Daniel Kaluuya from “Get Out” is a legitimate Oscar contender. Tom Hanks, Meryl Streep and Daniel Day-Lewis are not as invincible as we think. And the Oscar winner for Best Picture will be “The Big Sick,” “Lady Bird,” “Get Out,” “Mudbound” or “Three Billboards Outside Ebbing, Missouri.”
Those are among the conclusions that you could reach based on Wednesday morning’s Screen Actors Guild Award nominations, which dealt a blow to a few presumed frontrunners and just might have put a handful of smaller films in the driver’s seat at the Oscars.
Remember, last year at this time lots of pundits (including this one) dismissed the warning sign that Oscar favorite “La La Land” had failed to secure a SAG nomination in the Outstanding Cast in a Motion Picture category.
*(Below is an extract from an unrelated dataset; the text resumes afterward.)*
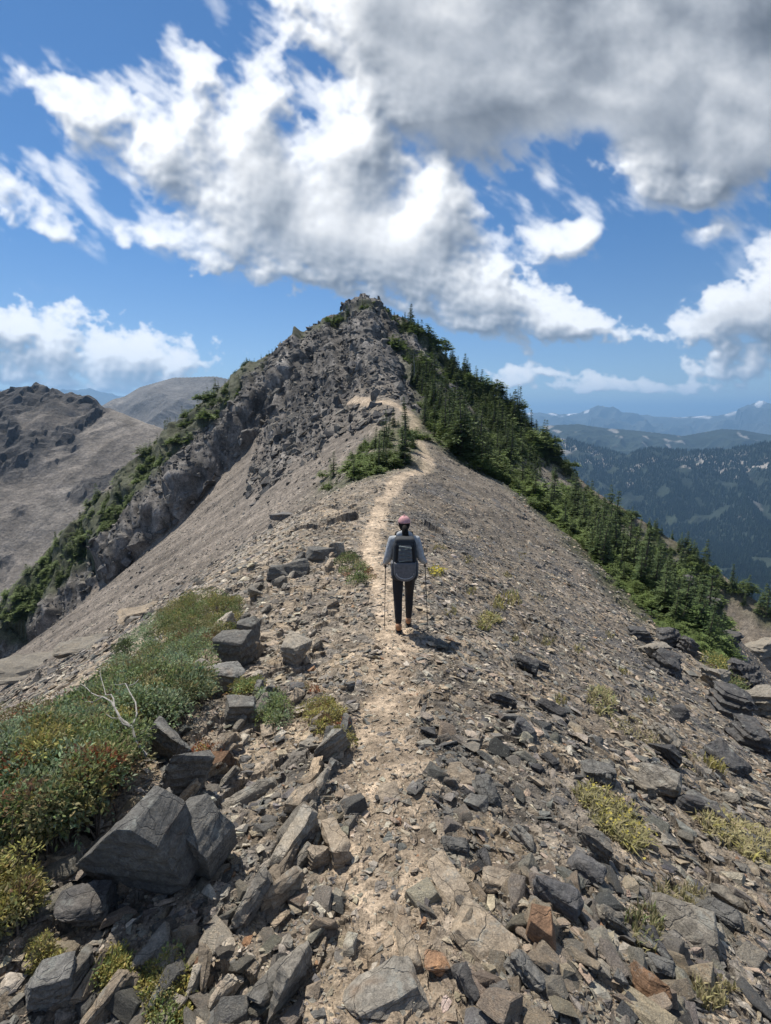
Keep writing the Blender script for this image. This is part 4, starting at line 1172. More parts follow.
    r('rock', 'black overhanging rock beside the grey outcrop', 690, 815, 32, .8, .6, -20, (0, 6), 'dark', 52, .15, 11, .35)
    r('rock', 'dark rock against the pale slope below the tree clump', 681, 722, 20, 1.2, .8, 0, (0, 0), 'dark', 53, .2, 10, .4)
    # the broken outcrop along the left of the trail: slabs tilted all one way, like a fallen row of books
    g = np.random.default_rng(701)
    runs = [([(222, 640), (262, 700), (246, 748), (196, 792)], 15, (20, 40), 'tilted slate slab in the outcrop along the edge of the shrub bank', 'tilted slabs along the shrub bank'),
            ([(336, 742), (312, 800), (290, 860), (250, 930)], 17, (24, 52), 'tilted slate slab in the ragged row of fins left of the trail', 'tilted slabs in the row of fins'),
            ([(338, 548), (300, 575), (262, 600), (246, 640)], 15, (12, 24), 'tilted slate slab in the ledge cluster left of the hiker', 'tilted slabs in the ledge cluster'),
            ([(330, 600), (318, 640), (306, 690), (282, 720)], 9, (12, 24), 'low tilted slab on the gravel between the shrubs and the trail', 'low tilted slabs on the gravel'),
            ([(60, 990), (120, 1000), (210, 985), (262, 1010)], 8, (26, 48), 'tilted stone slab along the bottom edge under the moss cushions', 'tilted slabs along the bottom edge')]
    for run, n_, (w0, w1), lab, grp in runs:
        T = np.linspace(0, len(run) - 1.001, n_)
        for k, t_ in enumerate(T):
            i_ = int(t_); f_ = t_ - i_
            px = run[i_][0] * (1 - f_) + run[i_ + 1][0] * f_ + g.normal(0, 9); py = run[i_][1] * (1 - f_) + run[i_ + 1][1] * f_ + g.normal(0, 7)
            r('flat_rock', lab, px, py, g.uniform(w0, w1), g.uniform(.45, 1.0), g.uniform(.22, .42), 58 + g.normal(0, 16), (g.normal(4, 6), g.normal(-20, 9)), str(g.choice(['grey', 'tan', 'blue_grey', 'pale'], p=[.45, .22, .25, .08])), 200 + int(px), .3, 14, .48, 1.0, .034, float(g.uniform(.7, 1.1)), grp, 'rock', 1.35)
    # knuckles of bedrock on the right slope
    for k in range(34):
        px, py = g.uniform(455, 765), 0
        py = g.uniform(620 + .5 * (px - 455), 1000)
        r('jagged_rock', 'dark jagged knuckle of bedrock poking through the rubble right of the trail', px, py, g.uniform(20, 46), g.uniform(.45, .9), g.uniform(.4, .7), -35 + g.normal(0, 18), (g.normal(4, 6), g.normal(14, 8)), str(g.choice(['dark', 'grey', 'blue_grey'], p=[.4, .3, .3])), 300 + k, .3, 14, .5, 1.0, .05, float(g.uniform(.75, 1.15)), 'bedrock knuckles on the right slope')
    for k, (px, py, w_, h_) in enumerate([(655, 660, 34, .9), (672, 675, 40, .8), (690, 655, 26, 1.2), (716, 690, 34, 1.0), (735, 720, 46, .9), (752, 750, 40, .9), (700, 640, 30, 1.2), (725, 655, 34, 1.1), (745, 690, 36, 1.2), (762, 715, 36, 1.1), (640, 640, 26, .8), (668, 645, 30, 1.0), (760, 660, 34, 1.0), (712, 625, 26, 1.5), (690, 600, 18, 2.2), (704, 612, 20, 1.8), (678, 575, 13, 2.0), (730, 770, 44, .6)]):
        r('jagged_rock', 'dark jagged crag in the broken band under the tree clump', px, py, w_ * 1.1, h_, .8, 17 * k, (5, 10), 'dark' if k % 3 else 'grey', 60 + k, .25, 14, .5, .9, .075, .95, 'dark crags below the tree clump', 'rock')
# ------------------------------------------------------------------ low plants
GREENS = {'blue': C(.255, .315, .185), 'green': C(.185, .225, .090), 'yellow': C(.33, .30, .10), 'olive': C(.26, .24, .115), 'dark': C(.075, .100, .042), 'red': C(.28, .105, .05), 'brown': C(.19, .125, .07), 'dry': C(.27, .235, .13)}
def near_hits(PX, PY):
    a = (PX - CX) / FPX; b = (CY - PY) / FPX
    dx, dy, dz = a, CP + b * SP, -SP + b * CP
    done = np.zeros(len(PX), bool); T = np.full(len(PX), 8.0)
    for t in np.geomspace(.8, 60, 500):
        m = np.where(~done)[0]
        if not len(m): break
        nh = dz[m] * t < near_base(dx[m] * t, dy[m] * t) + .03
        T[m[nh]] = t; done[m[nh]] = True
    return dx * T, dy * T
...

Even though no film had won Best Picture without a SAG ensemble nomination since “Braveheart” in 1995, we were sure that this would be the second exception in the category’s 22-year history.
But it wasn’t: “Moonlight,” which did have an ensemble nod, scored a big Oscar upset instead.
So if the SAG ensemble category is as reliable a precursor as the statistics suggest, that should make Greta Gerwig’s “Lady Bird,” Jordan Peele’s “Get Out” and Martin McDonagh’s “Three Billboards Outside Ebbing, Missouri” the three films most likely to win Best Picture, and it should put Steven Spielberg’s “The Post,” Guillermo del Toro’s “The Shape of Water” and Christopher Nolan’s “Dunkirk” in tough positions.
The two other SAG ensemble nominees, “The Big Sick” and “Mudbound,” are less likely to truly contend for the top Oscar – at least one of them is likely to wind up alongside “Captain Fantastic,” “Straight Outta Compton,” “The Butler” and “Bridesmaids” among the recent films that have received SAG ensemble nods, but missed out on Oscar Best Picture nominations. (Most years, there’s at least one of those.)
In the individual film categories, meanwhile, the 2,000-plus randomly chosen members of the SAG nominating committee bypassed some truly formidable names, with “The Post” stars Hanks and Streep and “Phantom Thread” star Day-Lewis failing to land the lead-actor nods that had seemed all but inevitable. (Nom-com members did receive the all-important screeners to both of those films, though their late arrival on the scene no doubt hurt.)
The SAG snub is unlikely to be repeated at the Oscars, though Hanks was bypassed by both SAG and then the Oscars in 2013 when he was a presumed lock for “Saving Mr. Banks.” So he probably has more to worry about than Streep, who has more SAG film nominations than anybody else, or Day-Lewis, who holds the record for the most Best Actor Oscar wins.
The lead actor and actress nominations gave a significant boost to Kaluuya (“Get Out”), James Franco (“The Disaster Artist”), Denzel Washington (“Roman J. Israel, Esq.”) and Judi Dench (“Victoria & Abdul”), all of whom now enter the Oscar race with noms from both SAG and the Golden Globes.
They were less kind to Jake Gyllenhaal and Jessica Chastain, who could have used a SAG boost to their candidacies for “Stronger” and “Molly’s Game,” respectively.
In the supporting categories, the big surprises were two comic performances, Hong Chau in “Downsizing” and Steve Carell in “Battle of the Sexes,” whose nominations came at the expense of Octavia Spencer in “The Shape of Water,” Melissa Leo in “Novitiate,” Ben Mendelsohn in “Darkest Hour” and particularly Armie Hammer and Michael Stuhlbarg in “Call Me by Your Name.”
SAG voters had seemed likely to choose at least one of the actors from that rapturous, critically acclaimed coming-of-age story – but instead, they opted to honor only the film’s lead, Timothee Chalamet, and to give supporting nods to a pair of “Three Billboards” stars, Sam Rockwell and Woody Harrelson.
Mind you, this doesn’t deal a death blow to anybody’s chances. While slightly more than 75 percent of SAG acting nominees in the movie categories typically go on to receive Oscar nominations, it’s rare for an Oscar acting category to match up completely with the equivalent SAG category. A five-for-five match has only happened 11 times in the last 10 years in the four acting categories, and only four perfect matches have happened in the last five years.
The odds are that every SAG Award category contains one actor or actress who will not repeat when Oscar nominations are announced on January 23.
That ensemble category, though, has to come as disquieting news for “The Post,” “The Shape of Water” and “Dunkirk.” Yes, you can win Best Picture without a SAG ensemble nomination – but as “La La Land” learned last year, it’s a lot harder than it looks.